Fire season starts: what it means to you

As of March 1, Albertans will need to obtain a fire permit for brushpile burning.
As of March 1, Albertans will need to obtain a fire permit for brushpile burning.

Joe McWilliams
For Spotlight

Fire season in Alberta started on March 1 and looking around at the snow-covered landscape, you might think: ‘Fire season? ‘Give me a break!’

That’s one way of looking at it. Here’s another one. A week or two ago, somebody visiting a remote lake in the Slave Lake Forest Area saw smoke coming out of the ground. They called 310-FIRE. The forest protection folks from the Wabasca office of Alberta Agriculture and Forestry (formerly ESRD) checked it out and sure enough, it was a fire smouldering away underground. The snow and cold of winter wasn’t bothering it at all.

“It was an abandoned campfire,” says Leah Lovequist, information officer for the Slave Lake district. “It had burned a 20 by 20-metre area. There was all kinds of blowdown in the area.”

Such fires can survive through an entire winter, underground. Come spring, on a warm windy day, the fire can emerge, flare up, catch on in the grass or other material and turn into a forest fire. It’s been known to happen.

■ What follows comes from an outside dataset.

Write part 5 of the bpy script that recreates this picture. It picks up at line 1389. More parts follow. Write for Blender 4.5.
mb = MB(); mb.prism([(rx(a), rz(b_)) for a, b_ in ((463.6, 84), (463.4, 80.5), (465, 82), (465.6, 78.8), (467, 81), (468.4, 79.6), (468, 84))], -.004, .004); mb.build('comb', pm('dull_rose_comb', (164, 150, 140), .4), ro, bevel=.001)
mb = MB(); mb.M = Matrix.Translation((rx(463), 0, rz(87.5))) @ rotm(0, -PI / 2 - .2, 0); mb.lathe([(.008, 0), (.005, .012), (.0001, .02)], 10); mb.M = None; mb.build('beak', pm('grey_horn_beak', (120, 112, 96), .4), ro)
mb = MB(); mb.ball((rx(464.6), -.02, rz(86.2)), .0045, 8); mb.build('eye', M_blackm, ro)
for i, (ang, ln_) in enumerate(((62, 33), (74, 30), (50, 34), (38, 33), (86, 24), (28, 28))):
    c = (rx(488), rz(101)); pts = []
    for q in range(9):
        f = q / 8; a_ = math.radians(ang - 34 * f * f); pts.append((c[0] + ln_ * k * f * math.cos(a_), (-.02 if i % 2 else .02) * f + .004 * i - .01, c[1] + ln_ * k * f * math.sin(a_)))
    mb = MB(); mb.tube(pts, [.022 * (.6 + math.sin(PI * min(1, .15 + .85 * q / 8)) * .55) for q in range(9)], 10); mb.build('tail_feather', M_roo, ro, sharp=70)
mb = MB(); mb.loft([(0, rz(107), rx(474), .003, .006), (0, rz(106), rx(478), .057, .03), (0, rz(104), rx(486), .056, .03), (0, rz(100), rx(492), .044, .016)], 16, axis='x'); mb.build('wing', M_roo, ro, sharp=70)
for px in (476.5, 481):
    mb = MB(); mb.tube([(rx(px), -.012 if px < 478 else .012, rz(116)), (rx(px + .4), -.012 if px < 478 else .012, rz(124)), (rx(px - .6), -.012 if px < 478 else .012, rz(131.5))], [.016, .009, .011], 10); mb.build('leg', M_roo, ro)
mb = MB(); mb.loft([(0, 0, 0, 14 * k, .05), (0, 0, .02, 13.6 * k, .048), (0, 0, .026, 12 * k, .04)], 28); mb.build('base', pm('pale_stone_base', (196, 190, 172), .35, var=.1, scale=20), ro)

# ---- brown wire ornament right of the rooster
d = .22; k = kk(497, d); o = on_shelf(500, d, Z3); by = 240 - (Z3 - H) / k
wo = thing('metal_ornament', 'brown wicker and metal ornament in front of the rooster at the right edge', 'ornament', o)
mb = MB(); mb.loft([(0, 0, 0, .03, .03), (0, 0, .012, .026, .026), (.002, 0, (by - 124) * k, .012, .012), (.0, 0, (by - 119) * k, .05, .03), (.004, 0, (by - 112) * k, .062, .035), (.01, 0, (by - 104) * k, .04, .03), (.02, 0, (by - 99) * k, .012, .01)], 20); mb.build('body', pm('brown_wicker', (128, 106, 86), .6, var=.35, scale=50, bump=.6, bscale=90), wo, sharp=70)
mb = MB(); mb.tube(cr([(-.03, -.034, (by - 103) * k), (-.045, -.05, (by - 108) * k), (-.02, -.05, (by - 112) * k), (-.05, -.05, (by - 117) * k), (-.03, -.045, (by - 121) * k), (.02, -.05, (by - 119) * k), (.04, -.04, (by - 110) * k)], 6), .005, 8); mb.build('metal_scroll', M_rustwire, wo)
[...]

This particular incident was at God’s Lake, which to many is in the middle of nowhere. It could just as easily happen south of High Prairie, say, on a brushpile burning site. Lovequist says there are always a few such burns that are not properly put out. Starting with fire season on March 1 (instead of the traditional April 1), among other things, means,” all fires have to be extinguished” by that date. Every fire (excluding campfires) has to be permitted after that point.

Knowing where the permits are, Lovequist continues, means firefighting resources can be focused on reports of smoke where there aren’t registered burning permits. Having a permit means you won’t have a crew showing up to put out your fire. Not having one could very well mean you’ll not only have the crew showing up, but a bill for it later.
The permits are free, and can be picked up at the offices in Wabasca (780-891-3860), High Prairie (780-523-6619) and Slave Lake (780-849-7377).

As for the actual fire risk in the month of March, it’s obviously not high, but not out of the question.

“We’ve already had six wildfires this winter,” Lovequist says.

Conditions being what they are – mild winter, not much snow, dry ground – chances are good crews will be responding to grass fires earlier rather than later. Having all crews in place and trained up in March, means they’ll be fully prepared to respond to whatever comes up in April. Or even in March. If the trend of little snowfall and warm temperatures continues, grassfire season could be much earlier than usual.

“You never know what it’s going to do,” says Lovequist. “It depends on spring rains.”

Last year was busier than average in the Slave Lake district, with 263 fires. Provincially there were 1,830, about 400 above the five-year average. Just less than 500,000 hectares was burned, almost double the five-year average.

The district maintains three bases for its primary wildfire response – High Prairie, Slave Lake and Wabasca – each with two four-person ‘helitack’ crews. These people are all in place and will be training up during the month of March. Their job is to jump in a helicopter and get to the scene of a reported wildfire fast, putting it down before it gets too big. That works in a lot of cases, but obviously not in others.

Later in the spring, the 20 fire lookout towers in the district will be manned. Air tanker base resources will be coming on also later in the spring.